Caminar a las 7 de la mañana, sin otro propósito que el de disfrutar caminando, produce muchas veces intensas reflexiones acerca de temas de lo más diverso. Sobre todo si una camina acompañada, como es mi caso, de personas que también disfrutan conversando.

El sábado pasado recorrimos unos 12 kilómetros y platicamos acerca de la experiencia de trabajo con personas incompetentes, una situación en la que todas nos habíamos encontrado.

Un elemento en común que surgió fue que en todas esas experiencias las personas que se esfuerzan en hacer bien su trabajo salían perdiendo frente a la capacidad de escaquearse de las personas incompetentes.

Frecuentemente esto obedece a un estrecho concepto de lo que es trabajar por parte de las incompetentes, que limitan hasta extremos ridículos cuáles son sus obligaciones laborales, límites que en ningún caso quieren traspasar, porque “no las han contratado para esto”.

Esta falta de flexibilidad no contempla las mil vicisitudes e imprevistos de la vida cotidiana y comporta que, como la tarea se tiene que hacer igualmente, otras personas carguen con ella. Al final, se genera un círculo vicioso, porque una se acostumbra a dar por sentado que fulanita no va a hacer tal cosa y, por tanto, ya no se la pide.

Por contra, en los equipos de trabajo tardamos muy poco en identificar aquellas personas fiables, que están para lo que haga falta. Y, sin darnos cuenta, acabamos abusando de ellas, mientras las incompetentes viven mucho más felices y tranquilas.

En otras ocasiones, las personas incompetentes buscan la supervisión permanente de su trabajo por parte de los demás, en un ejercicio que casi pasaría por simpático y humilde, o propio de una persona insegura que necesita ayuda y comprensión. Pero no nos engañemos, porque al no desear ni esforzarse en mejorar su autonomía, estas personas cargan su trabajo en las espaldas de las compañeras que se ofrecen a ayudar. Así, las acaban implicando en resolver sus problemas. Una vez más se castiga a la persona responsable y comprometida en beneficio de la negligente.

Y también existe la incompetencia del que no hace si no le estás encima para que haga. Le tienes que llevar tu el calendario, le tienes que recordar continuamente sus compromisos, como si tu no tuvieras nada mejor que hacer, como si fueras su reloj-alarma con patas. Perseguir a las personas para que hagan su parte, aquello que es su responsabilidad o su obligación, es una tarea irritante y pesada, que consume mucha energía.

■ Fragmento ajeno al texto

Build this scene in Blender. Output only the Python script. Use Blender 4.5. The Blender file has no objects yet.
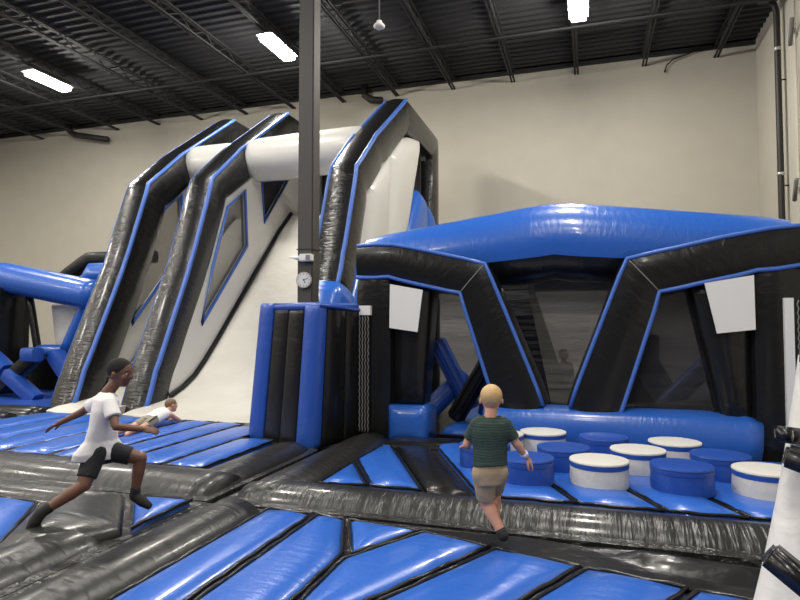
import bpy, bmesh, math, random
from mathutils import Vector as W, Matrix
random.seed(7)
SC = bpy.context.scene; COL = SC.collection
PI = math.pi

# ------------------------------------------------------------------ materials
def mat(name, color, rough=.4, coat=0., bump=None, bstr=.3, bdist=.02, scale=6., stretch=(1, 1, 1), var=0., spec=.5, coord='UV', detail=3., metal=0.):
    m = bpy.data.materials.new(name); m.use_nodes = True
    nt = m.node_tree; p = nt.nodes['Principled BSDF']
    p.inputs['Base Color'].default_value = (*color, 1); p.inputs['Roughness'].default_value = rough
    p.inputs['Coat Weight'].default_value = coat; p.inputs['Coat Roughness'].default_value = .12
    p.inputs['Specular IOR Level'].default_value = spec; p.inputs['Metallic'].default_value = metal
    if bump or var:
        tc = nt.nodes.new('ShaderNodeTexCoord'); mp = nt.nodes.new('ShaderNodeMapping')
        mp.inputs['Scale'].default_value = stretch
        nt.links.new(tc.outputs[coord], mp.inputs['Vector'])
    if bump:
        no = nt.nodes.new('ShaderNodeTexNoise'); no.inputs['Scale'].default_value = scale; no.inputs['Detail'].default_value = detail
        no.inputs['Distortion'].default_value = .4
        nt.links.new(mp.outputs[0], no.inputs['Vector'])
        h = no.outputs['Fac']
        if bump == 'two':
            n2 = nt.nodes.new('ShaderNodeTexNoise'); n2.inputs['Scale'].default_value = scale * .35; n2.inputs['Detail'].default_value = 2.
            nt.links.new(tc.outputs[coord], n2.inputs['Vector'])
            ad = nt.nodes.new('ShaderNodeMath'); ad.operation = 'ADD'
            nt.links.new(h, ad.inputs[0]); nt.links.new(n2.outputs['Fac'], ad.inputs[1]); h = ad.outputs[0]
        b = nt.nodes.new('ShaderNodeBump'); b.inputs['Strength'].default_value = bstr; b.inputs['Distance'].default_value = bdist
        nt.links.new(h, b.inputs['Height']); nt.links.new(b.outputs[0], p.inputs['Normal'])
    if var:
        n3 = nt.nodes.new('ShaderNodeTexNoise'); n3.inputs['Scale'].default_value = 1.7; n3.inputs['Detail'].default_value = 4.
        nt.links.new(tc.outputs[coord], n3.inputs['Vector'])
        cr = nt.nodes.new('ShaderNodeValToRGB')
        cr.color_ramp.elements[0].position = .3; cr.color_ramp.elements[1].position = .7
        cr.color_ramp.elements[0].color = (*[c * (1 - var) for c in color], 1); cr.color_ramp.elements[1].color = (*[min(1, c * (1 + var)) for c in color], 1)
        nt.links.new(n3.outputs['Fac'], cr.inputs[0]); nt.links.new(cr.outputs[0], p.inputs['Base Color'])
    return m

def mesh_mat(name, color, alpha):
    m = bpy.data.materials.new(name); m.use_nodes = True
    nt = m.node_tree; p = nt.nodes['Principled BSDF']; o = nt.nodes['Material Output']
    p.inputs['Base Color'].default_value = (*color, 1); p.inputs['Roughness'].default_value = .7
    tr = nt.nodes.new('ShaderNodeBsdfTransparent'); mx = nt.nodes.new('ShaderNodeMixShader')
    mx.inputs[0].default_value = alpha
    nt.links.new(tr.outputs[0], mx.inputs[1]); nt.links.new(p.outputs[0], mx.inputs[2]); nt.links.new(mx.outputs[0], o.inputs['Surface'])
    tc = nt.nodes.new('ShaderNodeTexCoord'); mp = nt.nodes.new('ShaderNodeMapping'); mp.inputs['Scale'].default_value = (.7, .7, 5)
    no = nt.nodes.new('ShaderNodeTexNoise'); no.inputs['Scale'].default_value = 1.6
    b = nt.nodes.new('ShaderNodeBump'); b.inputs['Strength'].default_value = .9; b.inputs['Distance'].default_value = .06
    nt.links.new(tc.outputs['Object'], mp.inputs[0]); nt.links.new(mp.outputs[0], no.inputs['Vector'])
    nt.links.new(no.outputs['Fac'], b.inputs['Height']); nt.links.new(b.outputs[0], p.inputs['Normal'])
    return m

def emit_mat(name, color, s):
    m = bpy.data.materials.new(name); m.use_nodes = True
    nt = m.node_tree; nt.nodes.remove(nt.nodes['Principled BSDF'])
    e = nt.nodes.new('ShaderNodeEmission'); e.inputs[0].default_value = (*color, 1); e.inputs[1].default_value = s
    nt.links.new(e.outputs[0], nt.nodes['Material Output'].inputs['Surface'])
    return m

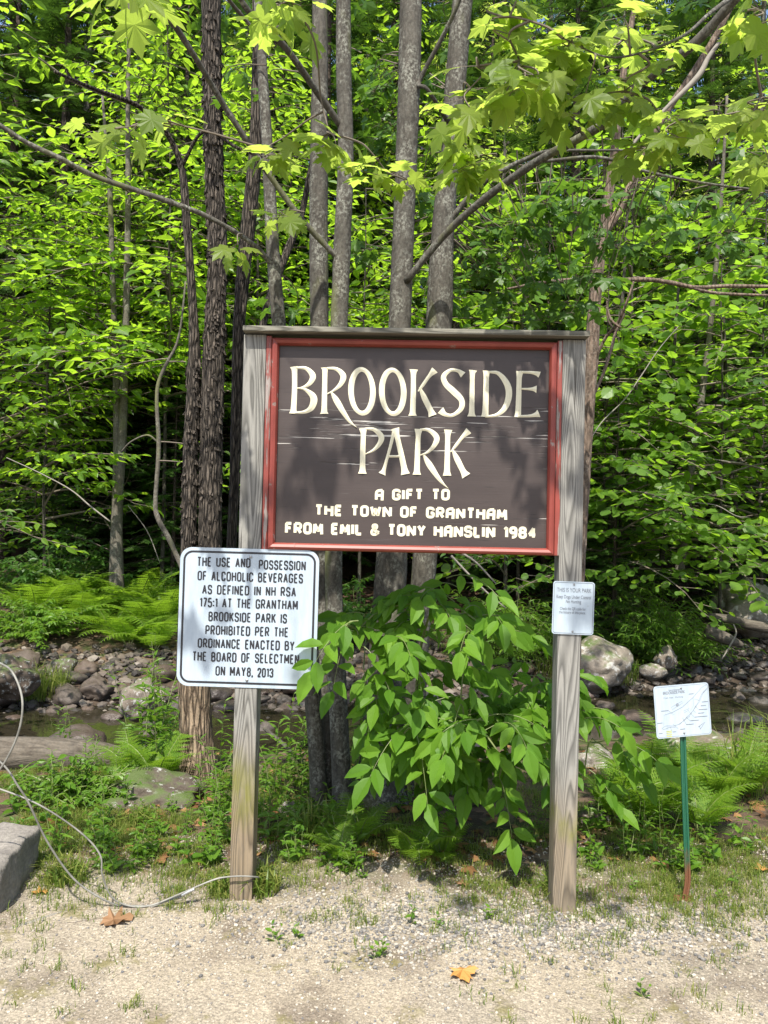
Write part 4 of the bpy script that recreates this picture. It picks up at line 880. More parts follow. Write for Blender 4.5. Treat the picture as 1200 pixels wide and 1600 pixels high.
for k, (rows, lb) in enumerate((
    ([(1060, 905, 15), (1066, 860, 14), (1075, 782, 12), (1083, 709, 11), (1092, 650, 11), (1104, 563, 9), (1112, 490, 8), (1122, 380, 7), (1130, 260, 5), (1136, 150, 4)], 'grey trunk with patchy lichen, stoutest of the slim stems across the brook'),
    ([(1034, 880, 9), (1037, 846, 8), (1042, 796, 7), (1048, 723, 6), (1050, 662, 6), (1053, 560, 5), (1060, 450, 4)], 'very thin straight stem just left of the stoutest slim trunk'),
    ([(952, 860, 8), (958, 752, 8), (963, 640, 7), (967, 548, 7), (975, 430, 5), (980, 330, 4)], 'slim grey stem seen closest beside the right post'),
    ([(968, 850, 6), (975, 720, 6), (988, 640, 6), (1000, 575, 5), (1020, 540, 5), (1050, 500, 4), (1085, 470, 2)], 'slim stem that bends away to the right near its top'),
    ([(1150, 800, 7), (1138, 690, 7), (1135, 640, 6), (1133, 560, 5), (1128, 440, 4)], 'slim stem behind the round-leaved branches at the right edge'))):
    slim('slim_tree', lb, [rows], M['bark_sap' if k == 0 else 'bark_young'], rows[0][:2], 12.6 + .25 * k, seed=30 + k, group='slim stems across the brook on the right', sprays=None)

# ------------------------------------------------------------------ understory and forest trees
def gz(x, y, dz=0): return (x, y, float(H(x, y)) + dz)
pA = tree('beech_sapling', '', 'tree', 101, 7.5, .028, M['leaf_beech'], OVATE, .205, 1.5, 64, 2.6, M['bark_young'], sp=.10, gap=.21)
pB = tree('beech_sapling', '', 'tree', 102, 9.5, .032, M['leaf_beech'], OVATE, .215, 2.2, 76, 3.0, M['bark_young'], sp=.105, gap=.22)
pE = tree('beech_sapling', '', 'tree', 108, 10.5, .032, M['leaf_beech'], OVATE, .215, 3.4, 78, 2.9, M['bark_young'], sp=.105, gap=.21)
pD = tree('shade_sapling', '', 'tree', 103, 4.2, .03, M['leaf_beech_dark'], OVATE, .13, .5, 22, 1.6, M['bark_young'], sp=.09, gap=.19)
pR = tree('round_leaved_sapling', '', 'tree', 104, 6.5, .022, M['leaf_round'], ROUND, .17, 1.5, 58, 2.5, M['bark_young'], sp=.11, gap=.20)
pS = tree('round_leaved_sapling', '', 'tree', 105, 8.5, .026, M['leaf_round'], ROUND, .18, 1.8, 72, 2.8, M['bark_young'], sp=.115, gap=.21)
G1 = 'leafy saplings along the far bank on the left'; G2 = 'round-leaved saplings on the far bank to the right'
used = set()
def put(p, x, y, rz, sc, label, group):
    if p.name in used: o = dup(p, gz(x, y), RAD(rz), sc, label, group)
    else: used.add(p.name); o = p; place(o, gz(x, y), RAD(rz), sc); o['label'] = label; o['group'] = group
    return o
put(pA, -5.9, 13.4, 20, 1.0, 'bright green leafy sapling nearest the left edge over the ferns', G1)
put(pE, -3.9, 13.6, 80, 1.05, 'tall bright sapling with layered boughs behind the twin pale stems', G1)
put(pB, -6.9, 13.2, 200, 1.1, 'tall bright sapling cut off by the left edge', G1)
put(pE, -2.3, 14.2, 140, 1.0, 'bright leafy sapling showing between the shaggy trunks and the twin pale stems', G1)
put(pE, -5.2, 15.2, 250, 1.05, 'leafy sapling second back from the ferns', G1)
put(pE, -2.9, 16.5, 10, 1.1, 'tall bright sapling far behind the shaggy trunks', G1)
put(pA, -0.4, 13.2, 300, 1.0, 'bright leafy sapling seen between the grey maple stems', G1)
put(pB, 0.9, 15.0, 30, 1.0, 'bright leafy sapling behind the board, right of the thickest maple stem', G1)
put(pD, -7.2, 12.4, 0, 1.0, 'low dark-leaved sapling by the left edge above the ferns', 'dark low saplings')
put(pD, -5.0, 14.2, 90, 1.1, 'low dark-leaved sapling left of the twin pale stems', 'dark low saplings')
put(pD, 2.0, 12.4, 200, 1.1, 'low dark-leaved sapling just right of the right post', 'dark low saplings')
put(pR, 3.6, 12.6, 15, 1.0, 'round-leaved sapling nearest the right post', G2)
put(pR, 5.4, 12.3, 100, 1.05, 'round-leaved sapling beside the stoutest slim grey trunk', G2)
put(pR, 3.7, 12.2, 215, .85, 'smaller round-leaved sapling in front, right of the post', G2)
put(pS, 6.6, 13.4, 45, 1.05, 'tall round-leaved sapling at the right edge', G2)
put(pS, 4.6, 14.2, 170, 1.15, 'tall round-leaved sapling in the second row on the right', G2)
put(pR, 2.5, 14.2, 250, 1.3, 'round-leaved sapling behind the forked reddish tree', G2)
put(pS, 7.8, 15.5, 300, 1.2, 'tallest round-leaved sapling at the back on the right', G2)
# trees of the near bank standing just outside the frame, their boughs reaching in
nl = tree('ash_tree', 'green leafy tree reaching in over the brook from beyond the left edge', 'tree', 106, 5.4, .07, M['leaf_beech'], OVATE, .15, 2.0, 24, 1.9, M['bark_young'], sp=.09, gap=.19)
place(nl, gz(-5.2, 7.0), RAD(10))
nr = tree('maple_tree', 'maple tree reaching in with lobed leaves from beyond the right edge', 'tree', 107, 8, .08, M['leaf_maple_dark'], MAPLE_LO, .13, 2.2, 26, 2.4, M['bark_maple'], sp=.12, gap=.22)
place(nr, gz(5.3, 7.4), RAD(40))
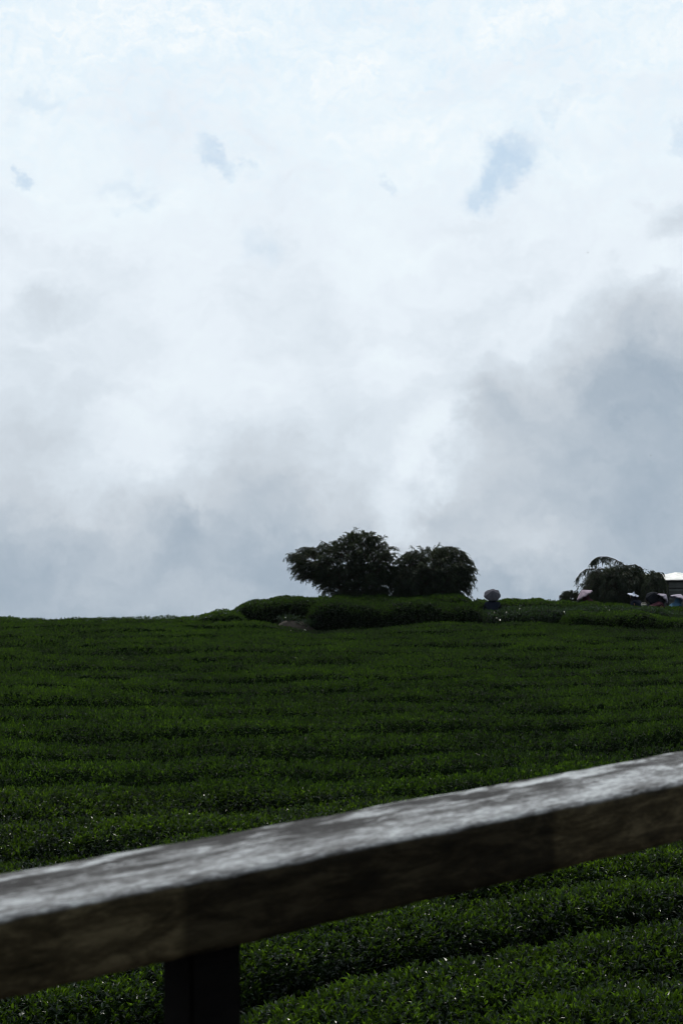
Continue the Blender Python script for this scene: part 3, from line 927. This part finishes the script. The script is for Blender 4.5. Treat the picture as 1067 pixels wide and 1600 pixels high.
def person(label, px, py, d, heading, bend, cols, hat=None, hat_r=.23, hat_h=.13, tilt=(0, 0), scale=1.0, head_up=.5, scarf=True, peak=False):
    """px,py: where the crown of the hat/head shows; heading: degrees, 0 looks away from the camera (+Y), 90 looks right (+X)"""
    jacket, trousers, scarfc, hatm = cols
    b = R(bend)
    root = empty('person', (0, 0, 0))
    pel = Vector((0, 0, .84))
    sp_ = lambda t_: pel + Vector((0, math.sin(b), math.cos(b))) * t_
    tdir = Vector((0, math.sin(b), math.cos(b))); bk = Vector((0, -math.cos(b), math.sin(b)))
    wst = sp_(.18); chest = sp_(.36); nk = sp_(.50)
    hb = b * (1 - head_up); hd_ = Vector((0, math.sin(hb), math.cos(hb)))
    hc = nk + hd_ * .07; h1 = nk + hd_ * .14; h2 = nk + hd_ * .22
    face = Vector((0, math.cos(hb), -math.sin(hb)))
    verts = [pel, wst, chest, nk, hc, h1, h2]; ed = [(0, 1), (1, 2), (2, 3), (3, 4), (4, 5), (5, 6)]
    rad = [(.14, .11), (.12, .09), (.145, .10), .05, .055, (.078, .095), (.066, .08)]

    def add(p, prev, r):
        verts.append(p); rad.append(r); ed.append((prev, len(verts) - 1)); return len(verts) - 1
    # nose
    add(h1 + face * .105 + hd_ * -.01, 5, .014)
    hands = []
    for s in (-1, 1):
        sh = add(nk - tdir * .06 + Vector((s * .17, 0, 0)), 2, .055)
        e = add(verts[sh] + Vector((s * .05, .10, -.25)), sh, .042)
        wv = add(verts[e] + Vector((-s * .05, .22, -.06)), e, .026)
        hn = add(verts[wv] + Vector((-s * .01, .07, -.01)), wv, (.036, .018))
        hands.append((sh, e, wv, hn))
        for k, off in enumerate((-.026, -.009, .009, .025)):
            f1 = add(verts[hn] + Vector((off, .045, -.008)), hn, .0095)
            f2 = add(verts[f1] + Vector((off * .2, .026 - .003 * abs(k - 1), -.016)), f1, .0085)
            add(verts[f2] + Vector((0, .012, -.020)), f2, .0075)
        th_ = add(verts[wv] + Vector((-s * .035, .035, -.012)), wv, .011)
        add(verts[th_] + Vector((-s * .012, .028, -.012)), th_, .009)
        hip = add(pel + Vector((s * .09, 0, -.06)), 0, .095)
        kn = add(Vector((s * .10, .05, .45)), hip, .060)
        an = add(Vector((s * .10, -.02, .09)), kn, .038)
        add(Vector((s * .11, .14, .035)), an, (.045, .03))
    skin_mesh('body', verts, ed, rad, M_SKIN, root)
    # jacket: torso and sleeves
    v2 = [pel + bk * .0 - tdir * .02, wst, chest, nk + hd_ * .05]; e2 = [(0, 1), (1, 2), (2, 3)]
    r2 = [(.19, .155), (.17, .135), (.19, .14), (.10, .10)]
    for (sh, e, wv, hn) in hands:
        v2 += [verts[sh], verts[e], verts[e].lerp(verts[wv], .92)]; i = len(v2) - 3
        e2 += [(2, i), (i, i + 1), (i + 1, i + 2)]; r2 += [.085, .066, .050]
    skin_mesh('jacket', v2, e2, r2, jacket, root)
    v3 = [pel]; e3 = []; r3 = [(.165, .14)]
    for s in (-1, 1):
        v3 += [pel + Vector((s * .09, 0, -.08)), Vector((s * .10, .05, .45)), Vector((s * .10, -.02, .12))]; i = len(v3) - 3
        e3 += [(0, i), (i, i + 1), (i + 1, i + 2)]; r3 += [.12, .085, .062]
    skin_mesh('trousers', v3, e3, r3, trousers, root)
    if scarf:
        v4 = [nk - hd_ * .10 - face * .03, nk + hd_ * .05 - face * .015, h1 - face * .022, h2 - face * .012]
        skin_mesh('headscarf', v4, [(0, 1), (1, 2), (2, 3)], [(.15, .13), (.11, .11), (.11, .115), (.090, .095)], scarfc, root)
    if hatm:
        hm = hat_mesh(hat_r, hat_h, int(px), peak=peak)
        ho = link_mesh('hat', hm, hatm, root, True)
        so_ = ho.modifiers.new('thick', 'SOLIDIFY'); so_.thickness = .008; so_.offset = -1
        ax = (hd_ + Vector((tilt[0], tilt[1], 0))).normalized()
        ho.rotation_euler = ax.to_track_quat('Z', 'Y').to_euler()
        ho.location = h2 - ax * .02
        top = h2 + ax * (hat_h - .02)
    else:
        top = h2 + hd_ * .08
    root.scale = (scale,) * 3
    root.rotation_euler = (0, 0, R(-heading))
    q_ = P(px, py, d)
    off = Matrix.Rotation(R(-heading), 4, 'Z') @ (top * scale)
    gx, gy = q_.x - off.x, q_.y - off.y
    root.location = (gx, gy, q_.z - off.z)
    tag(root, label, 'person')
    print('PERSON', label[:30], 'feet above ground', round(root.location.z - float(soil(gx, gy)), 3))
    return root


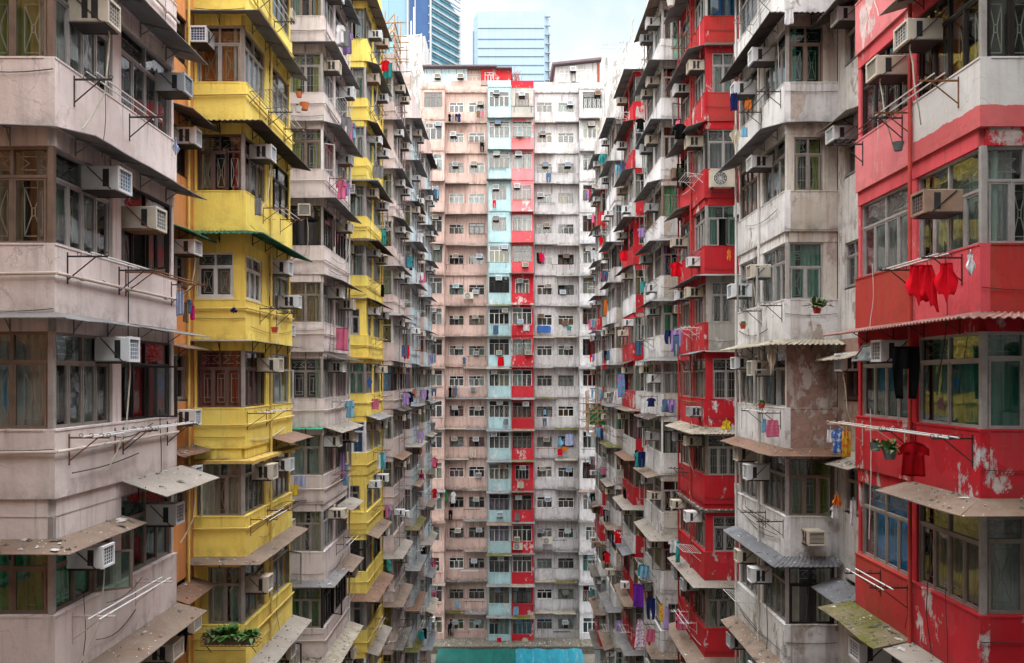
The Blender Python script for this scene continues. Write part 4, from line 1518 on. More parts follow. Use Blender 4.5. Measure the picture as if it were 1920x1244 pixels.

Pienso sinceramente que no es justo que esto se cronifique cuando se podría evitar asumiendo cada uno lo que le toca.

Sea por lo que sea, las personas incompetentes acaban marcando un mal clima de trabajo, enquistando los problemas y, aunque no sean conscientes de ello, ejerciendo un despotismo atroz sobre sus compañeras y compañeros.

Al final, creo que hay que establecer una diferencia entre trabajar y trabajar bien. Resulta que en muchas situaciones de la vida sólo trabajar a secas no es suficiente. Es necesario trabajar bien. No sólo por compromiso con la tarea, sino también por solidaridad con los demás.

Y, por otro lado, creo que a veces hay un vacío de liderazgo que alimenta la dictadura del incompetente. Quien debería atajar la explotación de unos por otros y crear un clima de compromiso y respeto, mira hacia otro lado. Se inhibe y deja que pase.

Cuando oigo mucho rato a Wagner me entran ganas de invadir Polonia, decía Woody Allen en la película “Misterioso asesinato en Manhattan”. A mi me entran ganas de invadir Polonia cuando sospecho que el problema principal de que aparezca la dictadura de la incompetencia en un equipo de trabajo es precisamente la incompetencia del líder que no asume su responsabilidad. Lo siento, bonito, pero eso va con el cargo.